● **Task objective**: How many lines in these records hold the string "picture"? State only that number.

● **Dataset excerpts**:

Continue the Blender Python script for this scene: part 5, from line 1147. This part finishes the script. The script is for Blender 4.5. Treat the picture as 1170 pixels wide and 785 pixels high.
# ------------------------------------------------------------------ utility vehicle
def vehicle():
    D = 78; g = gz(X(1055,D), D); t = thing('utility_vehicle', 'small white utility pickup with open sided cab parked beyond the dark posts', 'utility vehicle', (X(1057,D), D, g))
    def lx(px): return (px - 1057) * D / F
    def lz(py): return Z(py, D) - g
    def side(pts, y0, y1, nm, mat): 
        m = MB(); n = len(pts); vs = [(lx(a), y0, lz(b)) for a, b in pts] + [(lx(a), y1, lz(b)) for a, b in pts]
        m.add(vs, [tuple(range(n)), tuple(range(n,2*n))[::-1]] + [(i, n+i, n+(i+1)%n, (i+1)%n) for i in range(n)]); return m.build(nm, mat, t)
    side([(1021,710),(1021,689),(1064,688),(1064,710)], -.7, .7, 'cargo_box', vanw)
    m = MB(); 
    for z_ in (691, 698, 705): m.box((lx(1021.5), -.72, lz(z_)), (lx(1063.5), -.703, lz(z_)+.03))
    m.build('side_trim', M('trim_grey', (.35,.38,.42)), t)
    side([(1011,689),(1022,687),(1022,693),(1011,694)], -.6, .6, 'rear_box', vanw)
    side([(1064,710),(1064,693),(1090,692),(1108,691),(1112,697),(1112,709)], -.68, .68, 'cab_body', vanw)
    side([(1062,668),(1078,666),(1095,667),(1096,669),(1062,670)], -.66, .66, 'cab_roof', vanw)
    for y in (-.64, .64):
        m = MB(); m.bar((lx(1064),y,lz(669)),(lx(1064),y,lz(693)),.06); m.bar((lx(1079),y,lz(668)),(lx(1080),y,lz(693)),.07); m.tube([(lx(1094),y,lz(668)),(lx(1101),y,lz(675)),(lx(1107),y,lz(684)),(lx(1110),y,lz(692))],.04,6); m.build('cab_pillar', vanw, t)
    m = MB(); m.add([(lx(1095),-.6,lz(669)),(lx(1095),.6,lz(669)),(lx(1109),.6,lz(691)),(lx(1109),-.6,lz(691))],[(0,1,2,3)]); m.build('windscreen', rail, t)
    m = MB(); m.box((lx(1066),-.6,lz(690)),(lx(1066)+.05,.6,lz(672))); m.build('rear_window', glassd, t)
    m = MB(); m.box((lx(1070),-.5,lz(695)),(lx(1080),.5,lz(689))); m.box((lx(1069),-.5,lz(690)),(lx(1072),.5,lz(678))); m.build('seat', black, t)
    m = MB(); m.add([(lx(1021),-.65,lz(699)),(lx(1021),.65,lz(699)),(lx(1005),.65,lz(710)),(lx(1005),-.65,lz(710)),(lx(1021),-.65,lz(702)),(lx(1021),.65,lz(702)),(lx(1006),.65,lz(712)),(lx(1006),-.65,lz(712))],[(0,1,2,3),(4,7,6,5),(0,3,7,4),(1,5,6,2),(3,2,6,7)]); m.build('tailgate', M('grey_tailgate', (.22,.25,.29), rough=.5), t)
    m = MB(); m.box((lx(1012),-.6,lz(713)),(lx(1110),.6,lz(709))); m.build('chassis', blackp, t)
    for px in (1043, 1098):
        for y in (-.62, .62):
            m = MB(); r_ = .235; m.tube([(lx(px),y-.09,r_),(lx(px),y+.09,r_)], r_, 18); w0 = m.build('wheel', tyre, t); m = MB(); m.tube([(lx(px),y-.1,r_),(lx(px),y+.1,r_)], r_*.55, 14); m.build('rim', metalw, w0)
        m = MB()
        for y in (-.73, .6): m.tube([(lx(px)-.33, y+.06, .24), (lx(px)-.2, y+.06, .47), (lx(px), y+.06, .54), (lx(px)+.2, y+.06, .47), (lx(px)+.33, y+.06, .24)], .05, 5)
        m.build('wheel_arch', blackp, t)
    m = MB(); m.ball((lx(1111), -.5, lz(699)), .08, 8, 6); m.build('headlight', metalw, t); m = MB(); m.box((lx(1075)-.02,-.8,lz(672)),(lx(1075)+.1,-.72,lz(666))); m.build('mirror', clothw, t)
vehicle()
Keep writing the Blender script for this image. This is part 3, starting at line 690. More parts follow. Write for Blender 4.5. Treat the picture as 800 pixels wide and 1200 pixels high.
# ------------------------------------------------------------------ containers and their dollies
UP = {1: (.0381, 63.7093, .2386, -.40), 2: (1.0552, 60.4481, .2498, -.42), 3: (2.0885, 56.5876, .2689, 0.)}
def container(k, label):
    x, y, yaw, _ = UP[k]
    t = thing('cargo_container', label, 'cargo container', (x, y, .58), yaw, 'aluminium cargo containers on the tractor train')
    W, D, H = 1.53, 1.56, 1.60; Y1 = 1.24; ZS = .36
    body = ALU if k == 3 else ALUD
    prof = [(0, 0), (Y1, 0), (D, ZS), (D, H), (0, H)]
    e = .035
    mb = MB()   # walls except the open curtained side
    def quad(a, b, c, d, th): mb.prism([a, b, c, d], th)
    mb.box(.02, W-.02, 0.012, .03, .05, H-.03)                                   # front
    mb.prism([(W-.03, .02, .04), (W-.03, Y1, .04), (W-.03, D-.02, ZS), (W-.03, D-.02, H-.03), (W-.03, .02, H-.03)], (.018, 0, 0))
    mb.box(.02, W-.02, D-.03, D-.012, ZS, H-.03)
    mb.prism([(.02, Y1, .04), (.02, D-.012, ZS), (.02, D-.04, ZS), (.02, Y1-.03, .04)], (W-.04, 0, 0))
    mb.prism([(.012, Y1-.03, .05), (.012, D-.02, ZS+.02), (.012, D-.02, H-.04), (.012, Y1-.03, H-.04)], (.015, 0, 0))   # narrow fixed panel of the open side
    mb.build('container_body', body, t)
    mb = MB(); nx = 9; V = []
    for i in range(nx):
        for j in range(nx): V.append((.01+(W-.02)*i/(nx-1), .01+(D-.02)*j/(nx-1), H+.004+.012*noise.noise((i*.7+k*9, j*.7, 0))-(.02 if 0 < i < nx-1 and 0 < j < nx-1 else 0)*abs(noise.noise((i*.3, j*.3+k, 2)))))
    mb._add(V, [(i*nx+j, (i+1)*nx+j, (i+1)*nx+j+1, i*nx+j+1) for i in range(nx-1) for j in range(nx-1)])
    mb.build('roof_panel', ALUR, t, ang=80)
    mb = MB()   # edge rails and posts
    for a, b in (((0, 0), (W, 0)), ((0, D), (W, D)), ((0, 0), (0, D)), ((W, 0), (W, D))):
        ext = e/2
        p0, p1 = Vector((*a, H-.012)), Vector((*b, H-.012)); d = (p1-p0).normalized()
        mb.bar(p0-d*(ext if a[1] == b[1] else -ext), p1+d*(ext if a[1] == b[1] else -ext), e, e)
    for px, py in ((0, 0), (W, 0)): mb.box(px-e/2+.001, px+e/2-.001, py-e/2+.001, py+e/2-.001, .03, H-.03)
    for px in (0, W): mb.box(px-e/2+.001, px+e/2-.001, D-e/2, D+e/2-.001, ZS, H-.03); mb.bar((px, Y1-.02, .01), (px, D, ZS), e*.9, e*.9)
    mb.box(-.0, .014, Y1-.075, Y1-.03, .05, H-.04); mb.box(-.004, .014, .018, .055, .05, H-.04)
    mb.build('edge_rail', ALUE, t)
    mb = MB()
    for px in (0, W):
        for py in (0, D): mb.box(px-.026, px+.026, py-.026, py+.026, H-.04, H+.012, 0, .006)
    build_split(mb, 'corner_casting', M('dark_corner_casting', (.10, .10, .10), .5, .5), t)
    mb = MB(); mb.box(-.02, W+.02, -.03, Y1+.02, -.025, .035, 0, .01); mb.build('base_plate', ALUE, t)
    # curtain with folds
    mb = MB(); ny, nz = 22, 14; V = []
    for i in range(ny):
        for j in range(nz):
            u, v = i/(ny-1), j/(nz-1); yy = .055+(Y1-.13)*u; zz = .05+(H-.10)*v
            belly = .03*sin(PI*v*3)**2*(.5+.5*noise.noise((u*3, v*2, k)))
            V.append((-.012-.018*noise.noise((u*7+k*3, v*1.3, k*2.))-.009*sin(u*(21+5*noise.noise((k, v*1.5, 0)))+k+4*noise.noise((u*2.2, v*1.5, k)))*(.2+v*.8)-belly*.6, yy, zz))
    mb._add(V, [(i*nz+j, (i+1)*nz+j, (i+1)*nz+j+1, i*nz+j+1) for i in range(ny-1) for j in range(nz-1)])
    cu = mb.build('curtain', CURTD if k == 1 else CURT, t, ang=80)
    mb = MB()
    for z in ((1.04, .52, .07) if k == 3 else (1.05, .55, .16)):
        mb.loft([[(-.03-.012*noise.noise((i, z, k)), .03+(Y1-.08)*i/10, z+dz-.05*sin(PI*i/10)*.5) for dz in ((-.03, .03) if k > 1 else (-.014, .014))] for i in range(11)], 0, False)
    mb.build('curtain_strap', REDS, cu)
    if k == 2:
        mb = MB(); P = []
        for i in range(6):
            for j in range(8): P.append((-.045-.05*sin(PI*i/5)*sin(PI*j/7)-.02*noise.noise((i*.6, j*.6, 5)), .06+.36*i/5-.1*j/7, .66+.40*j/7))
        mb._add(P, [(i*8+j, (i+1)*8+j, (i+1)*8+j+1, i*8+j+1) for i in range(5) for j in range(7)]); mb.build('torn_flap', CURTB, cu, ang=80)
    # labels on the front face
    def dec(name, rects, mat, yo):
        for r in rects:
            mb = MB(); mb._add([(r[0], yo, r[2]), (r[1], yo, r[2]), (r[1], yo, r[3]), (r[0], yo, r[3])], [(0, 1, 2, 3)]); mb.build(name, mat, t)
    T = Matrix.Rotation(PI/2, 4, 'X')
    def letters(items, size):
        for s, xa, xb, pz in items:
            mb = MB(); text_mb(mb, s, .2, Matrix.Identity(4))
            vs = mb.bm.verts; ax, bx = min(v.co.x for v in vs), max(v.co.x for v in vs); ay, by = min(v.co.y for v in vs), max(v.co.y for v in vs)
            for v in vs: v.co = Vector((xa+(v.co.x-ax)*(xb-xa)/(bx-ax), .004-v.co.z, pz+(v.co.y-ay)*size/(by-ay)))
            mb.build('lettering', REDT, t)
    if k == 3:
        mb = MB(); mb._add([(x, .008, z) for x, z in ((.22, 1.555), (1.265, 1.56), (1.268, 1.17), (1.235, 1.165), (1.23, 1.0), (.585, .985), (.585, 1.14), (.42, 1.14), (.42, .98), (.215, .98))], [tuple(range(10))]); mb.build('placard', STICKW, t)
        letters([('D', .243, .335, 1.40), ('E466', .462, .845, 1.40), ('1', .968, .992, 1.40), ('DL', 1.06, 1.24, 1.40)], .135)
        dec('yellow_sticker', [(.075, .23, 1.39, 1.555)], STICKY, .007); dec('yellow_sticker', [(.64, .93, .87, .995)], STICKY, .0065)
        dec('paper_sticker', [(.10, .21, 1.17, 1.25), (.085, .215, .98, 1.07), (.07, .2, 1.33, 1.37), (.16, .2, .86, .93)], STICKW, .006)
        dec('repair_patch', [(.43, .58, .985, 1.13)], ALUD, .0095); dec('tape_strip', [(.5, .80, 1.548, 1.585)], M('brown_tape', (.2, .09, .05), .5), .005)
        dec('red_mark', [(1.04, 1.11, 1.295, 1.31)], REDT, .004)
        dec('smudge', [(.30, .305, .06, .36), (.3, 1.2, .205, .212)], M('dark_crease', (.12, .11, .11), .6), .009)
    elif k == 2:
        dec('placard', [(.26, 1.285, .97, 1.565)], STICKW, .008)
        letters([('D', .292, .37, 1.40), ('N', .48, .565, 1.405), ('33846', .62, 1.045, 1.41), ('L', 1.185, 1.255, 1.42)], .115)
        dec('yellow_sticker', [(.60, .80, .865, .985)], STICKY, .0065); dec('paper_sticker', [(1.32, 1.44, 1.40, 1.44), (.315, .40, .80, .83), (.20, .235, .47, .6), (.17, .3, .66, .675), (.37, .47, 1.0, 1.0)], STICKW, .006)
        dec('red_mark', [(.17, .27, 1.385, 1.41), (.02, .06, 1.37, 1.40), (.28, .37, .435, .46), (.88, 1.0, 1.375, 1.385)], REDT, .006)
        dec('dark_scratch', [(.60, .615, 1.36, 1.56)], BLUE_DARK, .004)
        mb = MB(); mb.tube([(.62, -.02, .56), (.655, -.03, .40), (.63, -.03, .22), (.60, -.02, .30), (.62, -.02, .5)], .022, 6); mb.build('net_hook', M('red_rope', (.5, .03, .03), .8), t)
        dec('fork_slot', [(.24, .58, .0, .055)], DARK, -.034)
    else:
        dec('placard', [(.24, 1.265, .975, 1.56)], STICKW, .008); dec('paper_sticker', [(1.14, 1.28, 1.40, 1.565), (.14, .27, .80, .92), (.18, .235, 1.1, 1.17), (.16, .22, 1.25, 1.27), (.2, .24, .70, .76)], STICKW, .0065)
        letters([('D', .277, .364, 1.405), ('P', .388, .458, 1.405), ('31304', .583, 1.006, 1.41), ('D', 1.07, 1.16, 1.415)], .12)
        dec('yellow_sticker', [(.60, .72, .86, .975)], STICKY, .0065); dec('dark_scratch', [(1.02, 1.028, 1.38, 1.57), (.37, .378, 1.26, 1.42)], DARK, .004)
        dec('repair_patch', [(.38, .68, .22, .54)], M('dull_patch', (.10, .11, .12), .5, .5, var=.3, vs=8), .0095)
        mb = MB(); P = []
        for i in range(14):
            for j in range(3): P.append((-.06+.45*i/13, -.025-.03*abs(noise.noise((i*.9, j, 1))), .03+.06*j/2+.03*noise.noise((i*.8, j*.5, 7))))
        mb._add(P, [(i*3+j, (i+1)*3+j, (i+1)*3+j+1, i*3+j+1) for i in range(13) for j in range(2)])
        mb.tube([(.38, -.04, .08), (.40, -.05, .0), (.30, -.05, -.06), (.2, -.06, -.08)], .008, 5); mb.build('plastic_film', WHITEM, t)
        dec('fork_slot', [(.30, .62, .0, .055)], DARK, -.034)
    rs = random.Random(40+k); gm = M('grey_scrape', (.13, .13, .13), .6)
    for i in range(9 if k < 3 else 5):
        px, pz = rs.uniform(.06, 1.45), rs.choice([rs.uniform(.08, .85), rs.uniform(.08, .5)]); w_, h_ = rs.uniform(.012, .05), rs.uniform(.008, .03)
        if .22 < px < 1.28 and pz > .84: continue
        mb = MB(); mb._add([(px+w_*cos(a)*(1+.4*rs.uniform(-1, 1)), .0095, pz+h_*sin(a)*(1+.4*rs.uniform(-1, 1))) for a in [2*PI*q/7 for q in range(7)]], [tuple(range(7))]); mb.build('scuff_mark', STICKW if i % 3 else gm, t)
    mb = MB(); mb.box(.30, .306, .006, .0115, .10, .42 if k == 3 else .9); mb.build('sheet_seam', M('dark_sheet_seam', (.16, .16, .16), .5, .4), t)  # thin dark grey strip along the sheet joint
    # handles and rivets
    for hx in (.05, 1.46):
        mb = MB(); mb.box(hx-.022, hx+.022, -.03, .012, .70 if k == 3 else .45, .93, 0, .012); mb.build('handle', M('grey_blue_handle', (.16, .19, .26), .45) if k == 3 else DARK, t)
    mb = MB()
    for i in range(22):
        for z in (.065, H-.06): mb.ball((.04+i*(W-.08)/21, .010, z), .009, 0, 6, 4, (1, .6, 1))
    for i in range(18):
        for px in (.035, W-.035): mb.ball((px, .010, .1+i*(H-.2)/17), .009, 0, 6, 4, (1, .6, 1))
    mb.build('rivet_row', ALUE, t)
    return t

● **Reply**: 2